──────── Data records ────────

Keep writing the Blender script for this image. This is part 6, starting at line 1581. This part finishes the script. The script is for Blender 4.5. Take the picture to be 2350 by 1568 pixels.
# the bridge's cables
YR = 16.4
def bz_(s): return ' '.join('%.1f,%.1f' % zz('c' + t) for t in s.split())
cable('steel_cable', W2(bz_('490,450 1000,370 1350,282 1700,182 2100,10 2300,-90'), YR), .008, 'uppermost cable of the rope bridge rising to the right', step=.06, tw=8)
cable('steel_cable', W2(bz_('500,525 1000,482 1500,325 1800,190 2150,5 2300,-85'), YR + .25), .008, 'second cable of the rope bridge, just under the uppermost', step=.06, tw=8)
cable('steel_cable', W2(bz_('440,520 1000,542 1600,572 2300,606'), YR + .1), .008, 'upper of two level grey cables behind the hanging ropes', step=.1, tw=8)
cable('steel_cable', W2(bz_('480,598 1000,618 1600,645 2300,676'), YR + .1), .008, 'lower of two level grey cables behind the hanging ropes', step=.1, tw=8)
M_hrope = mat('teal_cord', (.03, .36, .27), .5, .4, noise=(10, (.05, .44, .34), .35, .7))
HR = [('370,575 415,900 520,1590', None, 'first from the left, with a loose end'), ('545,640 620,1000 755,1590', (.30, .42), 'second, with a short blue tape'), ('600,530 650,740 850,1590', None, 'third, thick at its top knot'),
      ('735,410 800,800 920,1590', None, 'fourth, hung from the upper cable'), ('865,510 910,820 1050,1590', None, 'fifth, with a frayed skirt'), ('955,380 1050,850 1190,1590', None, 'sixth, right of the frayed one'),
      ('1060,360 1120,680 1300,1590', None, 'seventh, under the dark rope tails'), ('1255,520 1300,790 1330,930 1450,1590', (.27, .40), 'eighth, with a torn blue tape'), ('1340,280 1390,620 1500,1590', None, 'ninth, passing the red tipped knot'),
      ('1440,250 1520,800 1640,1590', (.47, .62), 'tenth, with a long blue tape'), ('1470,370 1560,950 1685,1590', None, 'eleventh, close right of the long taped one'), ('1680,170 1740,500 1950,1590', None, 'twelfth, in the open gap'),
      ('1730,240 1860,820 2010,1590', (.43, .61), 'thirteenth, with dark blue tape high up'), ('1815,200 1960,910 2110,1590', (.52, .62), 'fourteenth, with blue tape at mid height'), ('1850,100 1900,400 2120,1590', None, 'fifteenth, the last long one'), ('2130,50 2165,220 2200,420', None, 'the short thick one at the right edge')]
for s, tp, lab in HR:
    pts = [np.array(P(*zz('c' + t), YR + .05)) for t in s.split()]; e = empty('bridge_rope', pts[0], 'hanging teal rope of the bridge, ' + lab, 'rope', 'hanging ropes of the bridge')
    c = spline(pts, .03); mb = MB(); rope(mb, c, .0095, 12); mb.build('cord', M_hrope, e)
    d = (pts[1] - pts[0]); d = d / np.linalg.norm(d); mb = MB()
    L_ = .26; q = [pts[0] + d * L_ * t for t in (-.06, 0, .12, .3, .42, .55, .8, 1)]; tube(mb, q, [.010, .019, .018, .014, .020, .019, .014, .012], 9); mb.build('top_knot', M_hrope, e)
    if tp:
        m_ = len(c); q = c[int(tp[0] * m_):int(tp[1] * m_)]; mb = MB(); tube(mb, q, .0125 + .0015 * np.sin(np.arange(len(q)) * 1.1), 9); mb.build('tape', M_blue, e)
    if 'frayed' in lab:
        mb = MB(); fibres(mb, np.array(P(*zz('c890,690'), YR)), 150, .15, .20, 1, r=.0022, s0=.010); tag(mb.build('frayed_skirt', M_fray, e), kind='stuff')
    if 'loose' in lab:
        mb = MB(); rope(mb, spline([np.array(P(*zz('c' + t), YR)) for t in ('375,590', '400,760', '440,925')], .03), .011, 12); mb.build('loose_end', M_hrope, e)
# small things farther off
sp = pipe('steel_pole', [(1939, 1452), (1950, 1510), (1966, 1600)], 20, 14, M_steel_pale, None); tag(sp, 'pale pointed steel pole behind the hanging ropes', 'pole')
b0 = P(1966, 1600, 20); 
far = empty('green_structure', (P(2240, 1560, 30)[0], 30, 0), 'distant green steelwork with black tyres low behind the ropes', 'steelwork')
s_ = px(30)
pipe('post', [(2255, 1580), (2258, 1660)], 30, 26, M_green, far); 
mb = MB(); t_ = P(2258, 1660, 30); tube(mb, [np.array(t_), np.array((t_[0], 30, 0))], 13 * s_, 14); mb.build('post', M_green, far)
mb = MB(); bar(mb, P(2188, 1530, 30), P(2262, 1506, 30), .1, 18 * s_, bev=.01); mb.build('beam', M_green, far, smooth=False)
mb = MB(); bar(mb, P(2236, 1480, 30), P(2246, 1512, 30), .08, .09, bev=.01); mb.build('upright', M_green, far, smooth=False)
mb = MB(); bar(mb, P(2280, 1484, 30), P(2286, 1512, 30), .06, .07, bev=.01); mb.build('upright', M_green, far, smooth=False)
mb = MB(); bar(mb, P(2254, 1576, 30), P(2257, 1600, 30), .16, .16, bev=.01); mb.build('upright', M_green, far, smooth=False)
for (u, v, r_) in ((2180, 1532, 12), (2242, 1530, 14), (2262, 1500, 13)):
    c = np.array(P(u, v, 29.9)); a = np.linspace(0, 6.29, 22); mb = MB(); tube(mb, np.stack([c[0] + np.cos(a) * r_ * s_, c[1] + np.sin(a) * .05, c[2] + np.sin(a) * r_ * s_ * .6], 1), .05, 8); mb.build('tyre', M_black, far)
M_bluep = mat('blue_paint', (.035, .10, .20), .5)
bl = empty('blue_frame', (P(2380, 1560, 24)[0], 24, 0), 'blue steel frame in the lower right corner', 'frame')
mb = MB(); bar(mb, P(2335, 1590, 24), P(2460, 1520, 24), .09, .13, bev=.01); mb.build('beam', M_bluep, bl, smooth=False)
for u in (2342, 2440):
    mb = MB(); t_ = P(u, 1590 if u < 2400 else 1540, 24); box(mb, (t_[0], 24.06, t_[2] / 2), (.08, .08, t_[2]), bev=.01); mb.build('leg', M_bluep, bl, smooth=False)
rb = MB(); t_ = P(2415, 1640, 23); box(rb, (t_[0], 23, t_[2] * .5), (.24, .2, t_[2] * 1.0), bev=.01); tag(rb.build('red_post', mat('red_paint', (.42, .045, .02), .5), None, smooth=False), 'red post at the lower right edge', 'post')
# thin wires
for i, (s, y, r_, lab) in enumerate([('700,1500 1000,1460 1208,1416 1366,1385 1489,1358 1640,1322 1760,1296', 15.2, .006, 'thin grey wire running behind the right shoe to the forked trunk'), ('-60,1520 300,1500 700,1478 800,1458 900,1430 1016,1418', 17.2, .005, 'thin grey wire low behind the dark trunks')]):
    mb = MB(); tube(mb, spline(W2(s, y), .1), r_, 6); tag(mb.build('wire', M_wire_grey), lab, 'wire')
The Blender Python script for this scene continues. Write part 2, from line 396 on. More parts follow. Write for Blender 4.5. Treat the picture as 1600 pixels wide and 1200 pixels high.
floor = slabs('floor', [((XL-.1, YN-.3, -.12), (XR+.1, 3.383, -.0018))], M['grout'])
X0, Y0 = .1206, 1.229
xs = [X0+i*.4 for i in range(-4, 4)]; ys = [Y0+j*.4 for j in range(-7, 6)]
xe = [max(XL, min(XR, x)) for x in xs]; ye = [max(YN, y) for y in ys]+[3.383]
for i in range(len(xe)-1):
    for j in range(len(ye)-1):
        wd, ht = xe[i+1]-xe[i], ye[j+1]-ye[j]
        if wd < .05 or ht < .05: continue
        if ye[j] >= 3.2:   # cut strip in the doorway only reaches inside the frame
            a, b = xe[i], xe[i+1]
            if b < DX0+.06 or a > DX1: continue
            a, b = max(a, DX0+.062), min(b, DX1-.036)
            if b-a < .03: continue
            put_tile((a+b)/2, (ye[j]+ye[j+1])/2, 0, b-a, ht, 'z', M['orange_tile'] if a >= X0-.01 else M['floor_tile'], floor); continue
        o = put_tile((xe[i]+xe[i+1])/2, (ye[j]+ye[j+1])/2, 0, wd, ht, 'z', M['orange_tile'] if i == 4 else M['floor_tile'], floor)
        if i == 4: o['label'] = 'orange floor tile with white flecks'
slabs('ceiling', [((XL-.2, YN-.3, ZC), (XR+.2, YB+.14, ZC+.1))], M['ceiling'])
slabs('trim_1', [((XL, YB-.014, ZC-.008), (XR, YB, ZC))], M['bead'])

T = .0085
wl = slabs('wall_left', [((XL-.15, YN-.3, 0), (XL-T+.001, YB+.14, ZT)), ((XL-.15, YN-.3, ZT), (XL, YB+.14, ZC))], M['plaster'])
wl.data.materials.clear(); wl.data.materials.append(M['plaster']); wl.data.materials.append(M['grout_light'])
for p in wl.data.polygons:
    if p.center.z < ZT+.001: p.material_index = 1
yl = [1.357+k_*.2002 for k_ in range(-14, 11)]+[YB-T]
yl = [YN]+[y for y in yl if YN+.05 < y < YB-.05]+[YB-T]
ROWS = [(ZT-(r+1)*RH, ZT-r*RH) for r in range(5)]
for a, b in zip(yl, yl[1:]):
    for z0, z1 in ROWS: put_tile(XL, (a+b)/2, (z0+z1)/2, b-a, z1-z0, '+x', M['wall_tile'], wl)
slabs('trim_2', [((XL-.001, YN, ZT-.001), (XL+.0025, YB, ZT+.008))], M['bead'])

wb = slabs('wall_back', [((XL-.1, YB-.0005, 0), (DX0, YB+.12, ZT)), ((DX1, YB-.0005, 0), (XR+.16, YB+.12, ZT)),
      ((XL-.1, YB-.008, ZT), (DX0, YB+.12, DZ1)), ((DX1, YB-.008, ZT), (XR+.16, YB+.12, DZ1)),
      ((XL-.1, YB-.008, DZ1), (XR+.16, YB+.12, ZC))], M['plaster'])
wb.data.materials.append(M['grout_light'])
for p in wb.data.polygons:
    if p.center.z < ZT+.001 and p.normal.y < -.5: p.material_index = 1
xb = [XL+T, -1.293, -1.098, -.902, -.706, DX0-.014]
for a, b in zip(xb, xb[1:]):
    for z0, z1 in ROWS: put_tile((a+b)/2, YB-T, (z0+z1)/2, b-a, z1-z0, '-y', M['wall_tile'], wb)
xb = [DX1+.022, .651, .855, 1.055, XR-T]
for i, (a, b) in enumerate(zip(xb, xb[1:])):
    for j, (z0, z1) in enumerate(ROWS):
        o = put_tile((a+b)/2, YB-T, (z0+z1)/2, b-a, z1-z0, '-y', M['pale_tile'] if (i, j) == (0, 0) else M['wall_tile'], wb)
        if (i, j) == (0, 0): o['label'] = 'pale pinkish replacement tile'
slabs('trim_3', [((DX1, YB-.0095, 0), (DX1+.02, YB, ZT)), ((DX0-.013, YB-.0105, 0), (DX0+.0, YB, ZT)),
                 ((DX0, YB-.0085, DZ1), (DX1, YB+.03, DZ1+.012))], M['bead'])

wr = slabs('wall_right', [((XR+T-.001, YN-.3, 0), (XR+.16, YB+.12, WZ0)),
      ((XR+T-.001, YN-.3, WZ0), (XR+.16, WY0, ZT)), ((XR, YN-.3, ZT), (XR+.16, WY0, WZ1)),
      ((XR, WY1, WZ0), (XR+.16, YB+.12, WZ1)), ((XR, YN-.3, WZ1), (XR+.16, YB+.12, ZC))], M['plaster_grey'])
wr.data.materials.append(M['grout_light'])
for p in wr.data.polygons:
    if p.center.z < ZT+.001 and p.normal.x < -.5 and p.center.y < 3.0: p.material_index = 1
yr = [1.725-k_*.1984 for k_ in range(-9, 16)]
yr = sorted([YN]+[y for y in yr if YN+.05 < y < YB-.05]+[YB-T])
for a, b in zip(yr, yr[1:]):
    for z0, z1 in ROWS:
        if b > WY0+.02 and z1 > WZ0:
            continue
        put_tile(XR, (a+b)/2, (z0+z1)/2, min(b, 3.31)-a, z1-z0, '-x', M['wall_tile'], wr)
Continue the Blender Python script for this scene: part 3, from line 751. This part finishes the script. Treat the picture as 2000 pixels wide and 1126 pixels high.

────────

== Written task ==
Keep only those lines of the records that hold "Python", and return them.

== Correct result ==
The Blender Python script for this scene continues. Write part 2, from line 396 on. More parts follow. Write for Blender 4.5. Treat the picture as 1600 pixels wide and 1200 pixels high.
Continue the Blender Python script for this scene: part 3, from line 751. This part finishes the script. Treat the picture as 2000 pixels wide and 1126 pixels high.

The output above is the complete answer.